Fortunately for the taxpayer, there was much contrary evidence, pointing to the investment motives. I won't paraphrase them, since they are lengthy, but there was consistency in other facts, such as evidence from the auditors, and the oral evidence of all three witnesses. Ultimately, one blot didn't spoil the copybook. For those professionals and others who act for property cases, or on other cases regarding trade or investment, the whole case is worth a read. In my reading of the case there was also one more weakness of the taxpayers' contention, but Counsel for HMRC didn't take it, and nor did the Tribunal judges, which I choose not to relay.

 

The judgment is well written. At para 118, they say that the critical question is weighing up the respective cases in relation to factual intention.
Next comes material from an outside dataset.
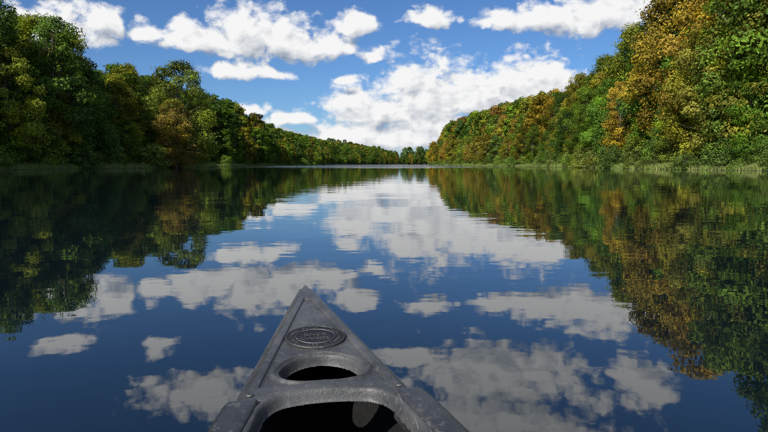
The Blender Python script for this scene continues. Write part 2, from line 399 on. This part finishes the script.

In general, there was consistency from the witnesses and evidence; a major weakness for the taxpayer was 'fibbing to the bank' but, weighing matters up, they say their judgement was finely balanced, but to decide against the taxpayer would involve accepting that the witnesses had been lying in relation to all the critical evidence (para 126), which they couldn't do.

 

So, on the balance of probabilities, the taxpayer had done sufficient to establish their case. Accordingly, the profit was chargeable to corporation tax and thus, but not a matter for the judgment, the capital losses were available for offset.

 

Conclusion

 

The case won't be a leading precedent in future cases; it was decided on its facts. A different tribunal might have decided against the taxpayer due to the mis-leading of the bank (or, the evidence that the letter to the bank gave) so in part the taxpayer was lucky, and HMRC unlucky. But the case should be of interest to tax practitioners as being a typical examination of tax borderlines. As said, it is clear, well set out, and well written and argued.

 

Oh, and The Social Network is well worth watching too. It doesn't contain anything else about tax (and maybe Marilyn wasn't thinking about tax when she advised Mark) and not much about the other love of my life (though the Facemash algorithm, which got Mark into trouble/notoriety at the start of the film, is based on the ELO rankings).